On vous retrouve sur francetv.fr dans un exercice qui, visiblement, vous plaît…
C’est une sorte de miracle qui m’est arrivé sur le tard à cause de l’un de mes livres, « Les voyages ne m’aiment pas », j’avais été invité à l’émission « Vous êtes formidables » dont le réalisateur m’a ensuite proposé de tenir une chronique. C’était un exercice de haute voltige ! Puis, un autre producteur m’a ensuite proposé de concevoir le programme court « La minute curieuse de Papy Léandri » qui est présenté sous la forme d’un cabinet de curiosités où je suis entouré de tout un bric-à-brac hétéroclite d’objets scientifiques et je raconte des histoires rigoureusement authentiques. L’équipe est formidable et j’ai déjà fait des émissions à la télé mais c’est rare que je sois 100 % content comme ça.
Quel regard portez-vous sur « Fluide Glacial » 50 ans après sa création ?

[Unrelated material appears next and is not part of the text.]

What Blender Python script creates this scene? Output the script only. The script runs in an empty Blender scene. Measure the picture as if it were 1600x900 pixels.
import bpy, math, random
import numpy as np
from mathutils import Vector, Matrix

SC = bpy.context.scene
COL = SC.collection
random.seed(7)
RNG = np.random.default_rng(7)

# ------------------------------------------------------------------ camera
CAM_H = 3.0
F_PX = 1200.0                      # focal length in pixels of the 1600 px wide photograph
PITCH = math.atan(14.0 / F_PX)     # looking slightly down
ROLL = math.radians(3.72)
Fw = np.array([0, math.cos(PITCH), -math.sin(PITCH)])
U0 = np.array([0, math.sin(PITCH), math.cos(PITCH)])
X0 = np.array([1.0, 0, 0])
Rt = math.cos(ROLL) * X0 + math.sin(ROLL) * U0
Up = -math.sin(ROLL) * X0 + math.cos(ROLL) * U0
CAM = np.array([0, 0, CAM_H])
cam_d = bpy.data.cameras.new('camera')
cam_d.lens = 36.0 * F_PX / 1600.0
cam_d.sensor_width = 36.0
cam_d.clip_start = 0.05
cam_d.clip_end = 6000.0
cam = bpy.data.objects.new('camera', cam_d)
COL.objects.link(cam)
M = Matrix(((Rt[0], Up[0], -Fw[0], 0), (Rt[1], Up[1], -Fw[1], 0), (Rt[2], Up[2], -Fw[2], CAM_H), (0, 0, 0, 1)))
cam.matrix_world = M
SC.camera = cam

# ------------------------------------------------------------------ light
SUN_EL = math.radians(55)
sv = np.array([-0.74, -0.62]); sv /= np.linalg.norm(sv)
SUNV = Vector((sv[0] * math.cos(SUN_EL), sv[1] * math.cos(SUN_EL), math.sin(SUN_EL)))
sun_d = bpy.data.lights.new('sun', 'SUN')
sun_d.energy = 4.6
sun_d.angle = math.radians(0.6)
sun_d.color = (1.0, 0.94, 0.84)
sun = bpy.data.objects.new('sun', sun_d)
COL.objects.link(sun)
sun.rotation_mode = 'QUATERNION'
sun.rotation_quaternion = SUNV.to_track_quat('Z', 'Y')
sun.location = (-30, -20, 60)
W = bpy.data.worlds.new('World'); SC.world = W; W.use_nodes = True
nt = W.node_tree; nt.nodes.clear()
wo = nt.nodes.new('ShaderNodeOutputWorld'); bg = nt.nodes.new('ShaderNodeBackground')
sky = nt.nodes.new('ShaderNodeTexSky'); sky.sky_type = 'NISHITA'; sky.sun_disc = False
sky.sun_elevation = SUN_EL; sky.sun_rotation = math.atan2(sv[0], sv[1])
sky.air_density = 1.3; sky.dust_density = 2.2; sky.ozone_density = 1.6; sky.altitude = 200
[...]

Je suis très content que ça continue d’exister et que ça continue à faire travailler de jeunes dessinateurs c’est formidable. Un journal papier sans pub qui tient depuis tant de temps, même Gotlib serait content dans sa tombe. C’est grâce à lui que j’ai voulu travailler à « Fluide Glacial », grâce à Cavanna aussi qui avait créé « Charlie-Hebdo » et « Hara-Kiri ». J’avais 16 ans et je suis allé leur proposer mes services. C’était un bonheur absolu, tout le monde n’a pas eu ce privilège et même si c’était une vie de rigolade on bossait beaucoup ! J’aimais bien cette forme de la photo qui allait bien plus loin que les romans-photos à l’eau de rose de la presse italienne qui étaient couramment pratiqués par Cavanna et Choron dans « Hara-Kiri » à l’époque. Ils étaient les premiers à faire des romans-photos d’humour et la formule plaisait à Gotlib donc on en a fait un par mois pendant pas loin de 40 ans.